_Brief:_
Return all of the data exactly, with nothing left out but the pictures.

_Data for this task:_
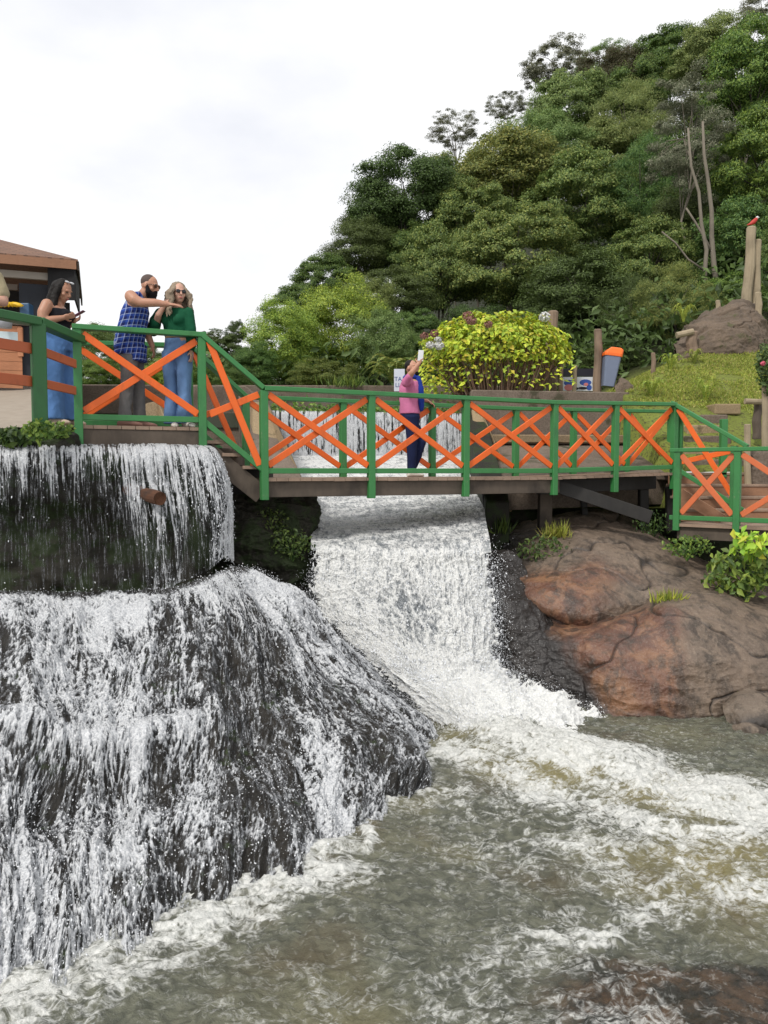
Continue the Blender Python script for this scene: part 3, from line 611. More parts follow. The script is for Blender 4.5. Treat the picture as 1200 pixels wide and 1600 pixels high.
# lower block at the water
rock_patch('boulder', [
    [(800, 930, 10.4), (800, 985, 9.7), (830, 1040, 9.35), (880, 1090, 9.0), (940, 1140, 8.6)],
    [(860, 955, 10.2), (865, 990, 9.35), (890, 1040, 9.0), (930, 1090, 8.75), (965, 1140, 8.5)],
    [(905, 968, 10.1), (925, 985, 9.2), (945, 1030, 8.75), (970, 1085, 8.6), (1000, 1140, 8.5)],
    [(975, 955, 10.1), (1000, 975, 9.2), (1020, 1030, 8.75), (1040, 1090, 8.6), (1050, 1140, 8.55)],
    [(1030, 925, 10.3), (1060, 950, 9.3), (1085, 1020, 8.75), (1105, 1080, 8.6), (1110, 1140, 8.55)],
    [(1110, 915, 10.5), (1130, 945, 9.5), (1165, 1020, 8.9), (1185, 1080, 8.7), (1180, 1140, 8.6)],
    [(1190, 930, 10.8), (1230, 960, 9.9), (1275, 1030, 9.2), (1290, 1090, 8.9), (1290, 1150, 8.7)],
    [(1300, 960, 11.2), (1360, 980, 10.4), (1400, 1050, 9.6), (1400, 1100, 9.2), (1400, 1150, 8.9)]],
    'boulder', 0.05, 1.0, redf=lambda u, v, x, y, z: sstep(0.62, 0.42, u + 0.25 * nz(x, y, z, 1.1, 5)) * 0.95 + 0.12,
    wetf=lambda u, v, x, y, z: np.maximum(sstep(0.24, 0.08, u + 0.12 * nz(x, y, z, 1.6, 2)), sstep(0.86, 0.94, v + 0.06 * nz(x, y, z, 2, 4)) * 0.75), crack=0.028, seed=4.0,
    label='large wet boulder at the pool edge, orange brown in front and grey on its right', cat='boulder')
# black wet rock beside the fall
rock_patch('boulder', [
    [(740, 850, 11.2), (745, 900, 10.3), (745, 960, 9.8), (760, 1040, 9.5), (790, 1110, 9.2)],
    [(775, 860, 10.9), (782, 905, 10.0), (790, 960, 9.55), (810, 1040, 9.25), (860, 1110, 8.95)],
    [(815, 880, 10.7), (828, 930, 9.95), (850, 990, 9.45), (885, 1055, 9.1), (925, 1120, 8.7)],
    [(850, 930, 10.6), (870, 970, 9.9), (895, 1030, 9.3), (930, 1080, 8.95), (962, 1130, 8.6)],
    [(890, 980, 10.6), (910, 1010, 9.9), (930, 1050, 9.4), (955, 1090, 9.0), (985, 1140, 8.7)]],
    'boulder', 0.07, 1.8, wetf=lambda u, v, x, y, z: 0 * x + 0.97, seed=9.0, top=0.0, label='black wet rock between the waterfall and the red boulder', cat='boulder')
for (pts, sd, lab) in (
    ([[(1125, 1085, 9.2), (1128, 1100, 8.5), (1135, 1130, 8.3), (1140, 1160, 8.2)], [(1160, 1072, 9.0), (1165, 1088, 8.4), (1170, 1120, 8.15), (1175, 1160, 8.1)],
      [(1215, 1085, 9.0), (1220, 1100, 8.4), (1225, 1130, 8.2), (1225, 1165, 8.1)], [(1250, 1100, 9.2), (1260, 1115, 8.7), (1262, 1140, 8.4), (1262, 1165, 8.3)]], 2.0, 'small brown rock with a grass tuft at the right edge of the pool'),
    ([[(1135, 1128, 8.5), (1138, 1136, 8.2), (1142, 1150, 8.1), (1145, 1165, 8.0)], [(1165, 1124, 8.4), (1168, 1132, 8.05), (1172, 1150, 7.95), (1174, 1168, 7.9)],
      [(1195, 1132, 8.4), (1198, 1140, 8.1), (1202, 1152, 8.0), (1204, 1168, 7.95)]], 7.0, 'small low grey rock half under water by the boulder')):
    rock_patch('boulder', pts, 'boulder', 0.03, 3.0, nu=80, nv=80, seed=sd, label=lab, cat='boulder', wetf=lambda u, v, x, y, z: sstep(0.5, 0.9, v))
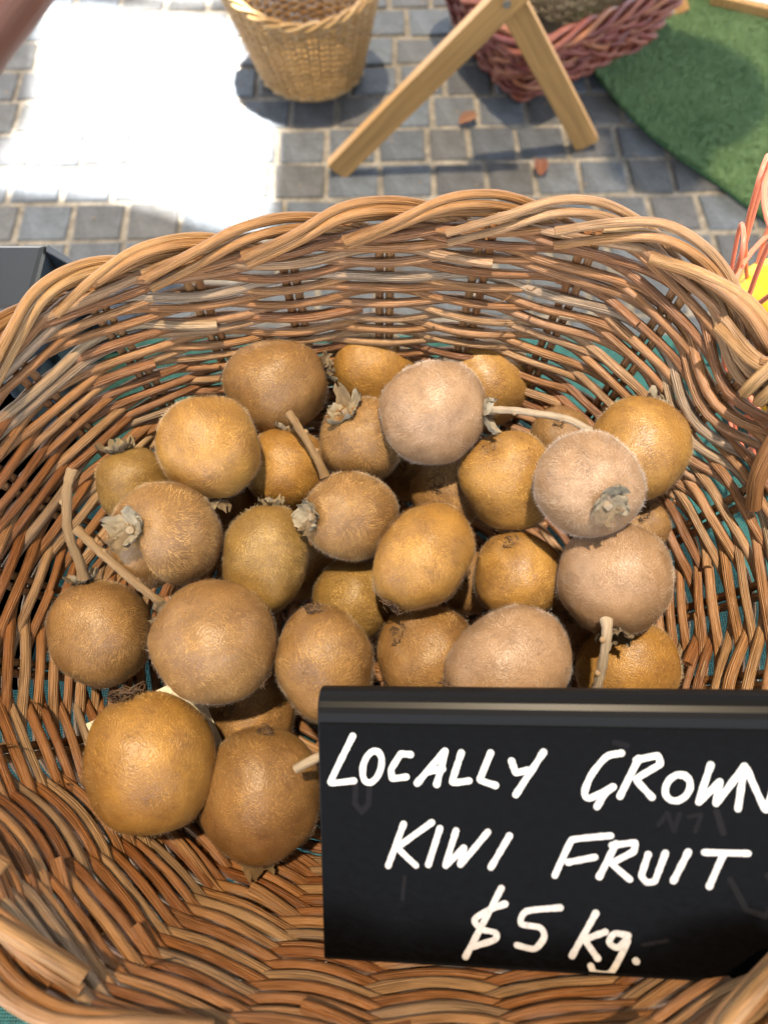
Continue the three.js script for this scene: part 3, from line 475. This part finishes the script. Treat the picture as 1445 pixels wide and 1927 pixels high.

_Correct output:_
Continue the Blender Python script for this scene: part 3, from line 611. More parts follow. The script is for Blender 4.5. Treat the picture as 1200 pixels wide and 1600 pixels high.
# lower block at the water
rock_patch('boulder', [
    [(800, 930, 10.4), (800, 985, 9.7), (830, 1040, 9.35), (880, 1090, 9.0), (940, 1140, 8.6)],
    [(860, 955, 10.2), (865, 990, 9.35), (890, 1040, 9.0), (930, 1090, 8.75), (965, 1140, 8.5)],
    [(905, 968, 10.1), (925, 985, 9.2), (945, 1030, 8.75), (970, 1085, 8.6), (1000, 1140, 8.5)],
    [(975, 955, 10.1), (1000, 975, 9.2), (1020, 1030, 8.75), (1040, 1090, 8.6), (1050, 1140, 8.55)],
    [(1030, 925, 10.3), (1060, 950, 9.3), (1085, 1020, 8.75), (1105, 1080, 8.6), (1110, 1140, 8.55)],
    [(1110, 915, 10.5), (1130, 945, 9.5), (1165, 1020, 8.9), (1185, 1080, 8.7), (1180, 1140, 8.6)],
    [(1190, 930, 10.8), (1230, 960, 9.9), (1275, 1030, 9.2), (1290, 1090, 8.9), (1290, 1150, 8.7)],
    [(1300, 960, 11.2), (1360, 980, 10.4), (1400, 1050, 9.6), (1400, 1100, 9.2), (1400, 1150, 8.9)]],
    'boulder', 0.05, 1.0, redf=lambda u, v, x, y, z: sstep(0.62, 0.42, u + 0.25 * nz(x, y, z, 1.1, 5)) * 0.95 + 0.12,
    wetf=lambda u, v, x, y, z: np.maximum(sstep(0.24, 0.08, u + 0.12 * nz(x, y, z, 1.6, 2)), sstep(0.86, 0.94, v + 0.06 * nz(x, y, z, 2, 4)) * 0.75), crack=0.028, seed=4.0,
    label='large wet boulder at the pool edge, orange brown in front and grey on its right', cat='boulder')
# black wet rock beside the fall
rock_patch('boulder', [
    [(740, 850, 11.2), (745, 900, 10.3), (745, 960, 9.8), (760, 1040, 9.5), (790, 1110, 9.2)],
    [(775, 860, 10.9), (782, 905, 10.0), (790, 960, 9.55), (810, 1040, 9.25), (860, 1110, 8.95)],
    [(815, 880, 10.7), (828, 930, 9.95), (850, 990, 9.45), (885, 1055, 9.1), (925, 1120, 8.7)],
    [(850, 930, 10.6), (870, 970, 9.9), (895, 1030, 9.3), (930, 1080, 8.95), (962, 1130, 8.6)],
    [(890, 980, 10.6), (910, 1010, 9.9), (930, 1050, 9.4), (955, 1090, 9.0), (985, 1140, 8.7)]],
    'boulder', 0.07, 1.8, wetf=lambda u, v, x, y, z: 0 * x + 0.97, seed=9.0, top=0.0, label='black wet rock between the waterfall and the red boulder', cat='boulder')
for (pts, sd, lab) in (
    ([[(1125, 1085, 9.2), (1128, 1100, 8.5), (1135, 1130, 8.3), (1140, 1160, 8.2)], [(1160, 1072, 9.0), (1165, 1088, 8.4), (1170, 1120, 8.15), (1175, 1160, 8.1)],
      [(1215, 1085, 9.0), (1220, 1100, 8.4), (1225, 1130, 8.2), (1225, 1165, 8.1)], [(1250, 1100, 9.2), (1260, 1115, 8.7), (1262, 1140, 8.4), (1262, 1165, 8.3)]], 2.0, 'small brown rock with a grass tuft at the right edge of the pool'),
    ([[(1135, 1128, 8.5), (1138, 1136, 8.2), (1142, 1150, 8.1), (1145, 1165, 8.0)], [(1165, 1124, 8.4), (1168, 1132, 8.05), (1172, 1150, 7.95), (1174, 1168, 7.9)],
      [(1195, 1132, 8.4), (1198, 1140, 8.1), (1202, 1152, 8.0), (1204, 1168, 7.95)]], 7.0, 'small low grey rock half under water by the boulder')):
    rock_patch('boulder', pts, 'boulder', 0.03, 3.0, nu=80, nv=80, seed=sd, label=lab, cat='boulder', wetf=lambda u, v, x, y, z: sstep(0.5, 0.9, v))
Continue the three.js script for this scene: part 3, from line 475. This part finishes the script. Treat the picture as 1445 pixels wide and 1927 pixels high.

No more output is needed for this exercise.